• _DATA EXTRACT_:
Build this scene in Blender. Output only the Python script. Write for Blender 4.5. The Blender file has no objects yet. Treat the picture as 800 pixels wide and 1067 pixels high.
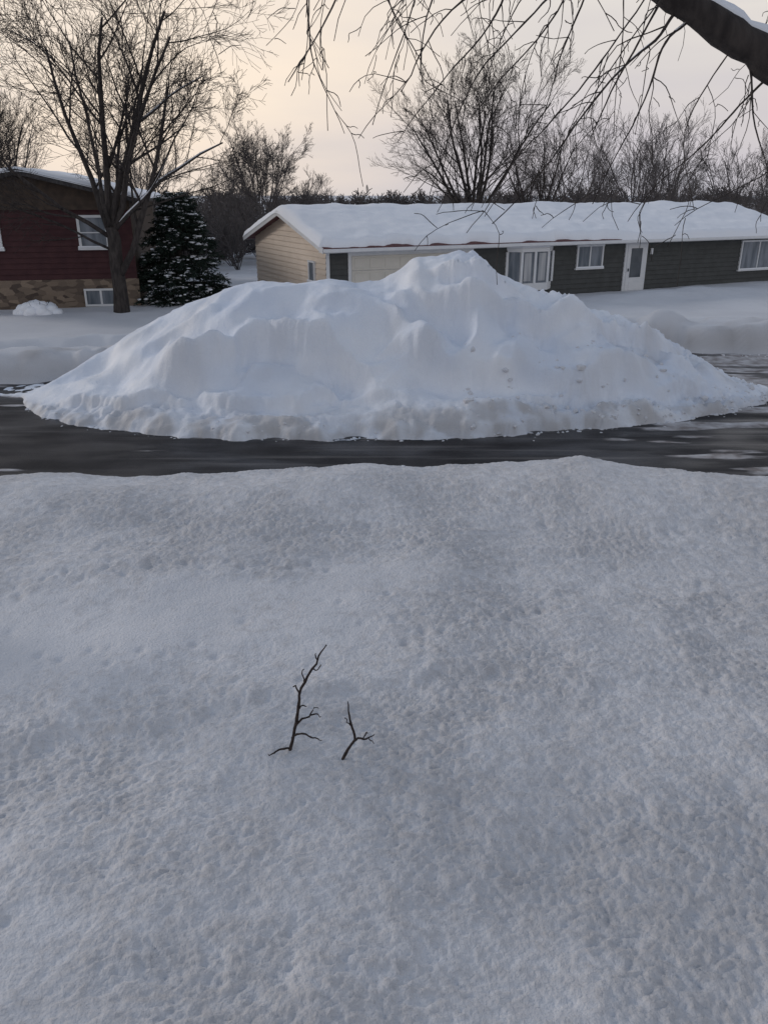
import bpy, math, random
import numpy as np
from mathutils import Vector
R=math.radians
random.seed(7)
scene=bpy.context.scene

# ------------------------------------------------------------ helpers
def hsh(ix,iy,seed):
    n=(ix.astype(np.int64)*374761393+iy.astype(np.int64)*668265263+seed*1442695041)&0xffffffff
    n=((n^(n>>13))*1274126177)&0xffffffff
    return ((n^(n>>16))&0xffff)/65535.0
def pn(x,y,seed=0):
    xi=np.floor(x);yi=np.floor(y);fx=x-xi;fy=y-yi
    u=fx*fx*fx*(fx*(fx*6-15)+10);v=fy*fy*fy*(fy*(fy*6-15)+10)
    def g(ox,oy):
        a=hsh(xi+ox,yi+oy,seed)*2*np.pi
        return np.cos(a)*(fx-ox)+np.sin(a)*(fy-oy)
    a=g(0,0)*(1-u)+g(1,0)*u;b=g(0,1)*(1-u)+g(1,1)*u
    return (a*(1-v)+b*v)*1.5
def fbm(x,y,s,seed=0,o=3,gain=.5):
    t=0;a=1;f=1/s
    for i in range(o):
        t=t+a*pn(x*f+i*17.3,y*f-i*9.1,seed+i);a*=gain;f*=2.03
    return t
def sst(a,b,x):
    t=np.clip((x-a)/(b-a),0,1);return t*t*(3-2*t)

def new_mesh(name,verts,faces,mat=None,parent=None,smooth=False):
    me=bpy.data.meshes.new(name);me.from_pydata(verts,[],faces);me.update()
    ob=bpy.data.objects.new(name,me);scene.collection.objects.link(ob)
    if mat:me.materials.append(mat)
    if smooth:me.polygons.foreach_set('use_smooth',[True]*len(me.polygons))
    if parent:ob.parent=parent
    return ob
def grid_mesh(name,X,Y,Z,mat,parent=None,attr=None):
    ny,nx=X.shape
    co=np.stack([X,Y,Z],-1).reshape(-1,3).astype(np.float32)
    idx=np.arange(nx*ny).reshape(ny,nx)
    q=np.stack([idx[:-1,:-1],idx[:-1,1:],idx[1:,1:],idx[1:,:-1]],-1).reshape(-1,4)
    me=bpy.data.meshes.new(name)
    me.vertices.add(len(co));me.vertices.foreach_set('co',co.ravel())
    me.loops.add(q.size);me.loops.foreach_set('vertex_index',q.ravel().astype(np.int32))
    me.polygons.add(len(q));me.polygons.foreach_set('loop_start',np.arange(0,q.size,4,dtype=np.int32))
    me.polygons.foreach_set('loop_total',np.full(len(q),4,dtype=np.int32))
    me.update(calc_edges=True);me.polygons.foreach_set('use_smooth',np.ones(len(q),dtype=bool))
    if attr is not None:
        a=me.attributes.new('dirt','FLOAT','POINT');a.data.foreach_set('value',attr.reshape(-1).astype(np.float32))
    me.materials.append(mat)
    ob=bpy.data.objects.new(name,me);scene.collection.objects.link(ob)
    if parent:ob.parent=parent
    return ob
def empty(name,loc=(0,0,0),rz=0):
    e=bpy.data.objects.new(name,None);e.location=loc;e.rotation_euler=(0,0,rz)
    e.empty_display_size=.3;scene.collection.objects.link(e);return e
def box(name,x0,x1,y0,y1,z0,z1,mat,parent=None,bev=0):
    v=[(x,y,z) for z in(z0,z1) for y in(y0,y1) for x in(x0,x1)]
    f=[(0,2,3,1),(4,5,7,6),(0,1,5,4),(2,6,7,3),(0,4,6,2),(1,3,7,5)]
    ob=new_mesh(name,v,f,mat,parent)
    if bev:
        m=ob.modifiers.new('b','BEVEL');m.width=bev;m.segments=2
    return ob
def extr(name,sec,x0,x1,mat,parent=None):
    n=len(sec);v=[(x0,y,z) for y,z in sec]+[(x1,y,z) for y,z in sec]
    f=[tuple(range(n)),tuple(range(2*n-1,n-1,-1))]+[(i,i+n,(i+1)%n+n,(i+1)%n) for i in range(n)]
    return new_mesh(name,v,f,mat,parent)

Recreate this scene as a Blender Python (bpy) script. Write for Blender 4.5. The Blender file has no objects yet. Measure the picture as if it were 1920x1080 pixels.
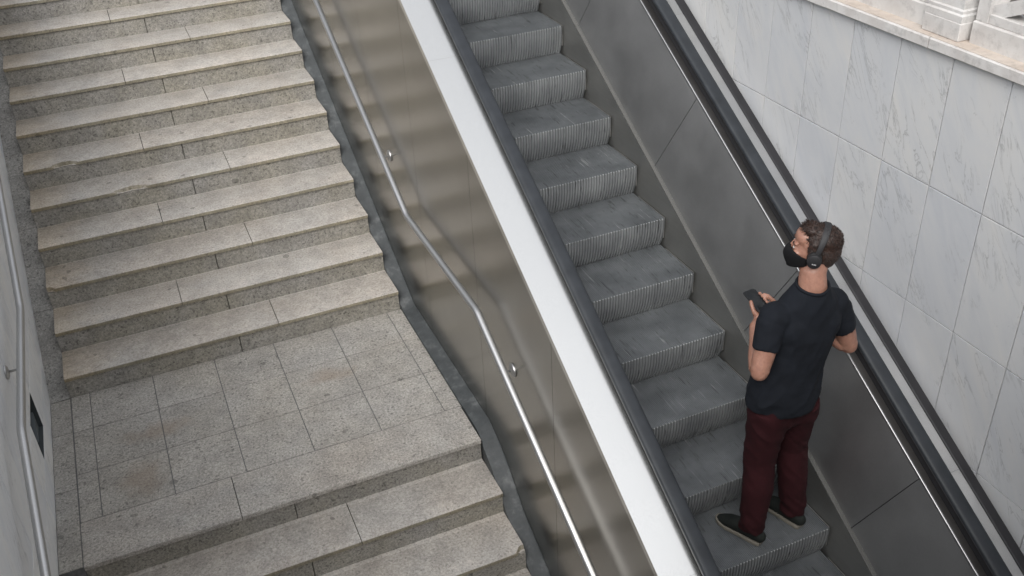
import bpy, bmesh, math, random
from mathutils import Vector, Matrix, noise
R = math.radians
random.seed(7)
scene = bpy.context.scene
col = scene.collection

# ---------------------------------------------------------------- camera
CAM = Vector((-3.2323, -3.1655, 4.4843))
YAW, PIT, ROL, F = 0.37834, 0.56871, -0.05553, 1837.6
fw = Vector((math.sin(YAW)*math.cos(PIT), math.cos(YAW)*math.cos(PIT), -math.sin(PIT)))
rt0 = Vector((math.cos(YAW), -math.sin(YAW), 0)); up0 = rt0.cross(fw)
rt = rt0*math.cos(ROL)+up0*math.sin(ROL); up = -rt0*math.sin(ROL)+up0*math.cos(ROL)
cd = bpy.data.cameras.new("camera"); cam = bpy.data.objects.new("camera", cd); col.objects.link(cam)
cd.sensor_width = 36; cd.lens = F/1920*36; cd.clip_end = 500; cd.clip_start = .05
cam.matrix_world = Matrix(((rt.x, up.x, -fw.x, CAM.x), (rt.y, up.y, -fw.y, CAM.y), (rt.z, up.z, -fw.z, CAM.z), (0, 0, 0, 1)))
scene.camera = cam

# ---------------------------------------------------------------- sky, sun, exposure
SUN_EL, SUN_AZ = 42, 216          # azimuth measured from +y towards +x
w = bpy.data.worlds.new("World"); scene.world = w; w.use_nodes = True
nt = w.node_tree; nt.nodes.clear()
sky = nt.nodes.new('ShaderNodeTexSky'); sky.sky_type = 'NISHITA'; sky.sun_disc = False
sky.sun_elevation = R(SUN_EL); sky.sun_rotation = R(SUN_AZ); sky.dust_density = 4; sky.air_density = 1.0
hs = nt.nodes.new('ShaderNodeHueSaturation'); hs.inputs['Saturation'].default_value = .16   # overcast: the blue is veiled
bg = nt.nodes.new('ShaderNodeBackground'); bg.inputs['Strength'].default_value = .15
ow = nt.nodes.new('ShaderNodeOutputWorld')
nt.links.new(sky.outputs[0], hs.inputs['Color'])
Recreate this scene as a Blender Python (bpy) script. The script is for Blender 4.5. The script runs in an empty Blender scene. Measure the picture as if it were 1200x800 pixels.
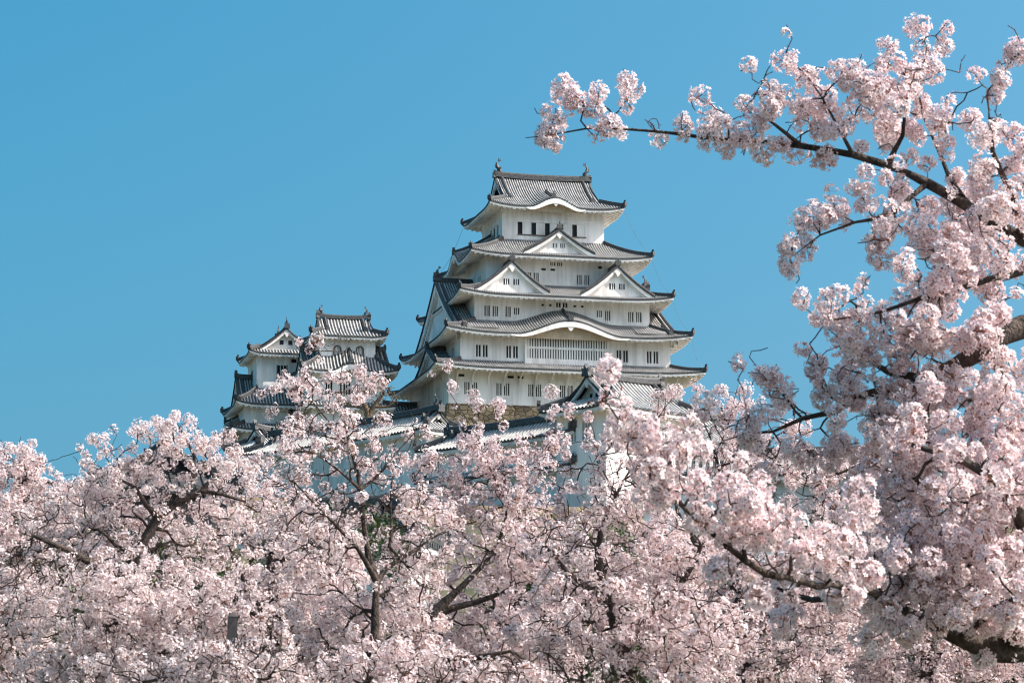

• _WHAT TO DO_:
Copy nothing but the lines from the top of the material through the line holding "scene=bpy.context.scene", exactly as written; omit pictures.

• _FULL ANSWER_:
Build this scene in Blender. Output only the Python script. Write for Blender 4.5. The Blender file has no objects yet. Treat the picture as 800 pixels wide and 1067 pixels high.
import bpy, math, random
import numpy as np
from mathutils import Vector
R=math.radians
random.seed(7)
scene=bpy.context.scene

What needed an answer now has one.